--- begin Given information ---
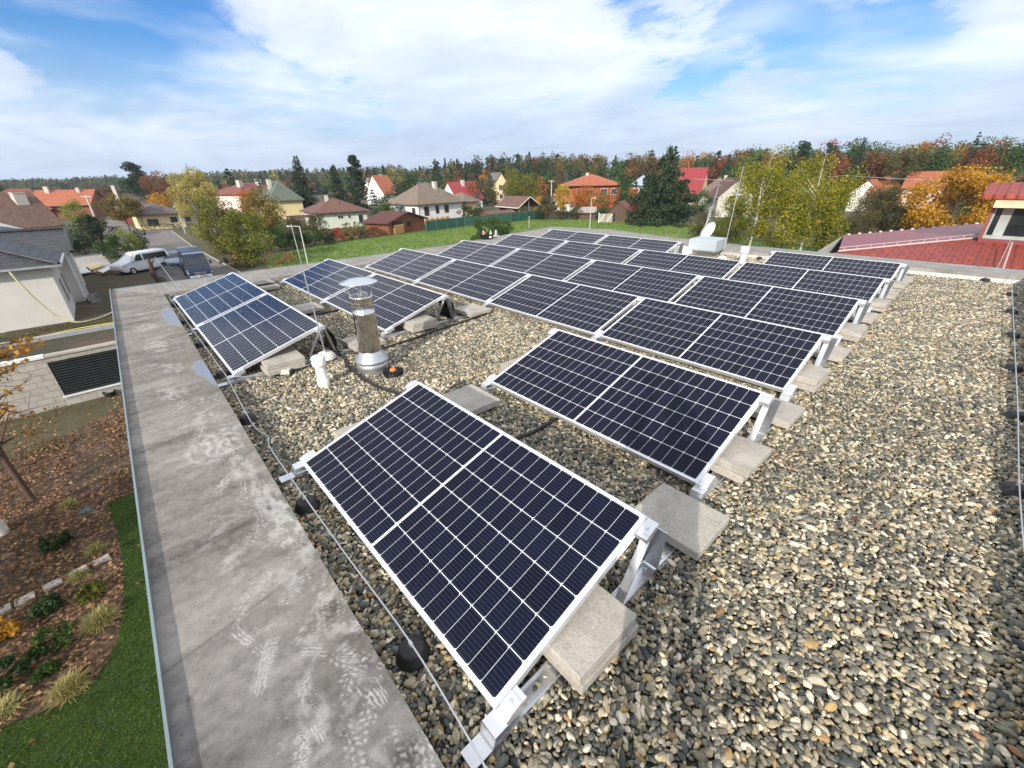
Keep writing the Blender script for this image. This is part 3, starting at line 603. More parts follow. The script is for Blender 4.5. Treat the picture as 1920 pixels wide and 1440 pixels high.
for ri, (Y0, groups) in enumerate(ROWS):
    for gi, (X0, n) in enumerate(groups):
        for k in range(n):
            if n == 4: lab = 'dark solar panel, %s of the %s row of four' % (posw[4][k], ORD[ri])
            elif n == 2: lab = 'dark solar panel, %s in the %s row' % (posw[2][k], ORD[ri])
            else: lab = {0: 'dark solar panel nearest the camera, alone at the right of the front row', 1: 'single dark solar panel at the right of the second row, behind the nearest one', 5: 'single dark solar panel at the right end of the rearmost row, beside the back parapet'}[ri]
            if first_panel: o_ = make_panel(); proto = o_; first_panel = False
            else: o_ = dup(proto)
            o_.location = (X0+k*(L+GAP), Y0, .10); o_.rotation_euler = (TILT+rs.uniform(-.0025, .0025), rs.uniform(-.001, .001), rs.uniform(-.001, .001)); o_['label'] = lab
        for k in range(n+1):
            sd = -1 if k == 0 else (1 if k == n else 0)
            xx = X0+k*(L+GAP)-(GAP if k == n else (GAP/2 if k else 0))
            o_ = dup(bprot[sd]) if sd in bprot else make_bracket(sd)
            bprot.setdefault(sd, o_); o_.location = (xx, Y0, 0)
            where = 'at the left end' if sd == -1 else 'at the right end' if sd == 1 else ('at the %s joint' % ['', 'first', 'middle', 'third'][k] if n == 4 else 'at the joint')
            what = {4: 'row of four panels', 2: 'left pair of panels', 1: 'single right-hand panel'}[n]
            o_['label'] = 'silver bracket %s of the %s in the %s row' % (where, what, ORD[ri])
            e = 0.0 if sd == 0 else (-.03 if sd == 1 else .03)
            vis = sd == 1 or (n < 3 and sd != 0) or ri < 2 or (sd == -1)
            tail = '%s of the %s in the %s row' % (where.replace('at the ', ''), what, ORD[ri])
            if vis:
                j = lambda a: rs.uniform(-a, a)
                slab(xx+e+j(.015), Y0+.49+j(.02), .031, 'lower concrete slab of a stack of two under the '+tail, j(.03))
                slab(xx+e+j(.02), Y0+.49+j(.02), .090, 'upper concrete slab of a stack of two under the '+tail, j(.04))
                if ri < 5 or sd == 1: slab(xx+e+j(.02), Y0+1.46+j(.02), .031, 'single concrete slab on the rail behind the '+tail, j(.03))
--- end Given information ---
Copy out every line of the material above exactly, skipping the pictures.

• [The solution]:
Keep writing the Blender script for this image. This is part 3, starting at line 603. More parts follow. The script is for Blender 4.5. Treat the picture as 1920 pixels wide and 1440 pixels high.
for ri, (Y0, groups) in enumerate(ROWS):
    for gi, (X0, n) in enumerate(groups):
        for k in range(n):
            if n == 4: lab = 'dark solar panel, %s of the %s row of four' % (posw[4][k], ORD[ri])
            elif n == 2: lab = 'dark solar panel, %s in the %s row' % (posw[2][k], ORD[ri])
            else: lab = {0: 'dark solar panel nearest the camera, alone at the right of the front row', 1: 'single dark solar panel at the right of the second row, behind the nearest one', 5: 'single dark solar panel at the right end of the rearmost row, beside the back parapet'}[ri]
            if first_panel: o_ = make_panel(); proto = o_; first_panel = False
            else: o_ = dup(proto)
            o_.location = (X0+k*(L+GAP), Y0, .10); o_.rotation_euler = (TILT+rs.uniform(-.0025, .0025), rs.uniform(-.001, .001), rs.uniform(-.001, .001)); o_['label'] = lab
        for k in range(n+1):
            sd = -1 if k == 0 else (1 if k == n else 0)
            xx = X0+k*(L+GAP)-(GAP if k == n else (GAP/2 if k else 0))
            o_ = dup(bprot[sd]) if sd in bprot else make_bracket(sd)
            bprot.setdefault(sd, o_); o_.location = (xx, Y0, 0)
            where = 'at the left end' if sd == -1 else 'at the right end' if sd == 1 else ('at the %s joint' % ['', 'first', 'middle', 'third'][k] if n == 4 else 'at the joint')
            what = {4: 'row of four panels', 2: 'left pair of panels', 1: 'single right-hand panel'}[n]
            o_['label'] = 'silver bracket %s of the %s in the %s row' % (where, what, ORD[ri])
            e = 0.0 if sd == 0 else (-.03 if sd == 1 else .03)
            vis = sd == 1 or (n < 3 and sd != 0) or ri < 2 or (sd == -1)
            tail = '%s of the %s in the %s row' % (where.replace('at the ', ''), what, ORD[ri])
            if vis:
                j = lambda a: rs.uniform(-a, a)
                slab(xx+e+j(.015), Y0+.49+j(.02), .031, 'lower concrete slab of a stack of two under the '+tail, j(.03))
                slab(xx+e+j(.02), Y0+.49+j(.02), .090, 'upper concrete slab of a stack of two under the '+tail, j(.04))
                if ri < 5 or sd == 1: slab(xx+e+j(.02), Y0+1.46+j(.02), .031, 'single concrete slab on the rail behind the '+tail, j(.03))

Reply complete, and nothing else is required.